Modulus-dominated SUSY-breaking soft terms in F-theory and their test at LHC

TL;DR

This paper investigates how modulus-dominated SUSY-breaking in F-theory models leads to specific soft term patterns, compatible with experimental constraints and testable at the LHC, emphasizing the phenomenological implications of intersecting 7-brane configurations.

Contribution

It identifies the class of F-theory models with modulus-dominated SUSY-breaking that produce distinctive, testable MSSM soft term patterns, especially from intersecting 7-brane configurations.

Findings

Only intersecting 7-brane configurations fit all experimental constraints.

The resulting MSSM spectrum is distinctive and LHC-testable.

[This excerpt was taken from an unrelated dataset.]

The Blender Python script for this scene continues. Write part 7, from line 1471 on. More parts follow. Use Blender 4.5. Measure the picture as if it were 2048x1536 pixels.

The models naturally accommodate neutralino dark matter abundance.

Abstract

We study the general patterns of SUSY-breaking soft terms arising under the assumption of Kahler moduli dominated SUSY-breaking in string theory models. Insisting that all MSSM gauginos get masses at leading order and that the top Yukawa coupling is of order the gauge coupling constant identifies the class of viable models. These are models in which the SM fields live either in the bulk or at the intersection of local sets of Type IIB D7-branes or their F-theory relatives. General arguments allow us to compute the dependence of the Kahler metrics of MSSM fields on the local Kahler modulus of the brane configuration in the large moduli approximation. We illustrate this study in the case of toroidal/orbifold orientifolds but discuss how the findings generalize to the F-theory case which is more naturally compatible with coupling unification. Only three types of 7-brane configurations are possible, leading each of them to very constrained patterns of soft terms for the MSSM. We study their consistency with radiative electroweak symmetry breaking and other phenomenological constraints. We find that essentially only the configuration corresponding to intersecting 7-branes is compatible with all present experimental constraints and the desired abundance of neutralino dark matter. The obtained MSSM spectrum is very characteristic and could be tested at LHC. We also study the LHC reach for the discovery of this type of SUSY particle spectra.